Beyond the Dream

Dear Dr. King:

In celebration of your birthday, I am writing you this letter to apologize for our country’s inaction on the enactment of your dream when you called for the end of racism, bigotry and bias in the country you so loved.

I was hopeful that with the “Black Lives Matter” movement that a new day was rising where we could talk honestly and authentically about issues of race. Unfortunately, this crusade served to heighten racial tensions as more young Black men are killed by police to the point that it feels like a common experience.

I was optimistic that the election of a Black President for two straight terms would lift the racial narrative where everyone could see that in this country they could reach their full potential regardless of their skin color. Unfortunately, the occupation of the White House by a Black family has given rise to a new kind of racism in the form of unconscious, covert and insidious bias.

While today’s inequality does not come in the form of nooses, segregated bathrooms, reservations and internment camps, it does seem to exist by favoring people who are similar to us. Regardless what this racial violence looks like, the effects are the same: a divided nation still searching for the elusive dream where differences are recognized and embraced.

I am saddened to report that our country is still addicted to war and bloodshed to solve our differences with our neighbors as opposed to your peaceful notion of nonviolence.

You would shed tears over the fact that people of your race and other people of color are still systematically discriminated against although in more subtle ways:

• While White people are more likely to do drugs than Blacks and Latinos, they are less likely to be incarcerated for that drug use.
• Black men are sentenced to lengthier prison terms than White men.
• Black children are more likely to be tried as adults and given more harsher sentences that White children.
• White people are more likely to support the criminal justice system, in the context of harsher sentences when they think it’s disproportionately punitive toward Black people.
• The more “Black” a person charged with murder looks, the higher the probability they will receive the death penalty.
• Black men between the ages of 20-29 die as a result of gun violence more than any other racial group.
• According to Google, the Deep South where your civil rights movement was nurtured uses the N-word at some of the highest rates in the country.
• According to Twitter, with the 2012 election of President Obama, the most racist tweets came out the Bible Belt South where you were born and raised.
• Despite scholastic gains by Blacks, Whites still out earn Blacks regardless of their education level.
• When White people are asked if Blacks face discrimination, the majority of them say no.
• Notwithstanding gains in social media, Blacks have more White friends in their social network than Whites have Black friends in their social circles.
• Black children attend worse schools than White children.
• Half of Blacks born in poverty stay in poverty.
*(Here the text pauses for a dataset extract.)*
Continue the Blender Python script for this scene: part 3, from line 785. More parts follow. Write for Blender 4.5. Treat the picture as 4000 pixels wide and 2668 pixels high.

What breaks my heart the most is the federal government which you looked to as the antidote to this ongoing narrative of hatred and racial discord is seemingly silent and inept when it comes to making a difference in the lives of so many of its citizens who are not reaping the benefits of your dream.

So keep the eternal flames of justice and equality burning for us on the mountain top. We will get there eventually, just not in this life.